Up to and including the line that contains "12.6), (-201, 0)]", write out each line of the material from its first line, exactly.

(Scene modeling code data)

--- BEGIN ---

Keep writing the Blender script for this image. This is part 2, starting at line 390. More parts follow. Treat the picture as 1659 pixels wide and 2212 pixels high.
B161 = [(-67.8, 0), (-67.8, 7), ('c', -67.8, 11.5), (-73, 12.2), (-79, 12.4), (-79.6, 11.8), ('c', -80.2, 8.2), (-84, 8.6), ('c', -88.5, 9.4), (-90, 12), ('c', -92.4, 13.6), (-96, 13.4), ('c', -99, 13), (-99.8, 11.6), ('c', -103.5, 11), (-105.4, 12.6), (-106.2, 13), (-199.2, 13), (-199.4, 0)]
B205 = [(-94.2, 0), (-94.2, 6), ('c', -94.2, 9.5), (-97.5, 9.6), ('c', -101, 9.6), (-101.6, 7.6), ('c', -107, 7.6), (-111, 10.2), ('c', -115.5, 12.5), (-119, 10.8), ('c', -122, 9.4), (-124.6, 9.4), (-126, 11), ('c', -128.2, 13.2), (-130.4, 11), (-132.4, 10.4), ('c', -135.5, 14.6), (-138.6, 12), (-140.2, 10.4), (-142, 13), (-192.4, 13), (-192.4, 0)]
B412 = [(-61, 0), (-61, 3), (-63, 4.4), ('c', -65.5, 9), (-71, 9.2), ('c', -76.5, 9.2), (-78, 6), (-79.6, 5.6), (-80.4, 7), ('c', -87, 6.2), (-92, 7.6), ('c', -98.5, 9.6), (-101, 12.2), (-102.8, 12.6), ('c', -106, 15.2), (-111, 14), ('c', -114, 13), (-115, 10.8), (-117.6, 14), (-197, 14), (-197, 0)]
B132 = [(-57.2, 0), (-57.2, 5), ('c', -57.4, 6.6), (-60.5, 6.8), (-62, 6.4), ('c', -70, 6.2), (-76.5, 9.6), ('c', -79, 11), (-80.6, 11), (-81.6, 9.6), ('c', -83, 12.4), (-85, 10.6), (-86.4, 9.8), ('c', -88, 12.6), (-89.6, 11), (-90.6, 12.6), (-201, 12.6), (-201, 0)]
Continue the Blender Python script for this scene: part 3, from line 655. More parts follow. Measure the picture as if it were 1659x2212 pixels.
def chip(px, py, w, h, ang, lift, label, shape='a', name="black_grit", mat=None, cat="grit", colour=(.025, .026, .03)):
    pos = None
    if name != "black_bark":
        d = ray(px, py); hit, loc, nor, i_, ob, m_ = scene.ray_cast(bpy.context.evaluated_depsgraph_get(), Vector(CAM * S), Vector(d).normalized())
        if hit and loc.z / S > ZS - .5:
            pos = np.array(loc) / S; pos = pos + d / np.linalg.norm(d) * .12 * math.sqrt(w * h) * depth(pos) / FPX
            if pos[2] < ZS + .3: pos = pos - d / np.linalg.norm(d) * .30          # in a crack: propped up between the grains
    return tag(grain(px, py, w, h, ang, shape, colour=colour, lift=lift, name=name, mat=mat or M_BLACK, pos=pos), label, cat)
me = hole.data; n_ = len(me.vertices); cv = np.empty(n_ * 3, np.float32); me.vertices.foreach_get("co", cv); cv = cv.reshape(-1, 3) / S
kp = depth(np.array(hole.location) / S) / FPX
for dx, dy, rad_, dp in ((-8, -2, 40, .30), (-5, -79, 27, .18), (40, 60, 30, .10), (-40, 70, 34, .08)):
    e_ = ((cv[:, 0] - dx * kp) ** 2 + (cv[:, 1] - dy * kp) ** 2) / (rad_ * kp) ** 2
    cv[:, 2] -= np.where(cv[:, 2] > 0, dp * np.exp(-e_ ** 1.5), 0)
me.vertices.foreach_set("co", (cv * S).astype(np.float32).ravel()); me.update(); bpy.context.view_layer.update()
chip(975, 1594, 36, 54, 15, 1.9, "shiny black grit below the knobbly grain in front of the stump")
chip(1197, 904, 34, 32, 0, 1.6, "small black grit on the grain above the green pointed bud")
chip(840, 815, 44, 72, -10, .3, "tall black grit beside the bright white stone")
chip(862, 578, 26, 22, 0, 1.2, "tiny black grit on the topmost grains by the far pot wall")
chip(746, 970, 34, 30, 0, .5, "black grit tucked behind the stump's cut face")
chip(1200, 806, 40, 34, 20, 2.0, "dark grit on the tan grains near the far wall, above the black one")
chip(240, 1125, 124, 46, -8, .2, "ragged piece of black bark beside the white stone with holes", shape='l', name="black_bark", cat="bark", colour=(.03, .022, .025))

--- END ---

FINAL RESULT.
Keep writing the Blender script for this image. This is part 2, starting at line 390. More parts follow. Treat the picture as 1659 pixels wide and 2212 pixels high.
B161 = [(-67.8, 0), (-67.8, 7), ('c', -67.8, 11.5), (-73, 12.2), (-79, 12.4), (-79.6, 11.8), ('c', -80.2, 8.2), (-84, 8.6), ('c', -88.5, 9.4), (-90, 12), ('c', -92.4, 13.6), (-96, 13.4), ('c', -99, 13), (-99.8, 11.6), ('c', -103.5, 11), (-105.4, 12.6), (-106.2, 13), (-199.2, 13), (-199.4, 0)]
B205 = [(-94.2, 0), (-94.2, 6), ('c', -94.2, 9.5), (-97.5, 9.6), ('c', -101, 9.6), (-101.6, 7.6), ('c', -107, 7.6), (-111, 10.2), ('c', -115.5, 12.5), (-119, 10.8), ('c', -122, 9.4), (-124.6, 9.4), (-126, 11), ('c', -128.2, 13.2), (-130.4, 11), (-132.4, 10.4), ('c', -135.5, 14.6), (-138.6, 12), (-140.2, 10.4), (-142, 13), (-192.4, 13), (-192.4, 0)]
B412 = [(-61, 0), (-61, 3), (-63, 4.4), ('c', -65.5, 9), (-71, 9.2), ('c', -76.5, 9.2), (-78, 6), (-79.6, 5.6), (-80.4, 7), ('c', -87, 6.2), (-92, 7.6), ('c', -98.5, 9.6), (-101, 12.2), (-102.8, 12.6), ('c', -106, 15.2), (-111, 14), ('c', -114, 13), (-115, 10.8), (-117.6, 14), (-197, 14), (-197, 0)]
B132 = [(-57.2, 0), (-57.2, 5), ('c', -57.4, 6.6), (-60.5, 6.8), (-62, 6.4), ('c', -70, 6.2), (-76.5, 9.6), ('c', -79, 11), (-80.6, 11), (-81.6, 9.6), ('c', -83, 12.4), (-85, 10.6), (-86.4, 9.8), ('c', -88, 12.6), (-89.6, 11), (-90.6, 12.6), (-201, 12.6), (-201, 0)]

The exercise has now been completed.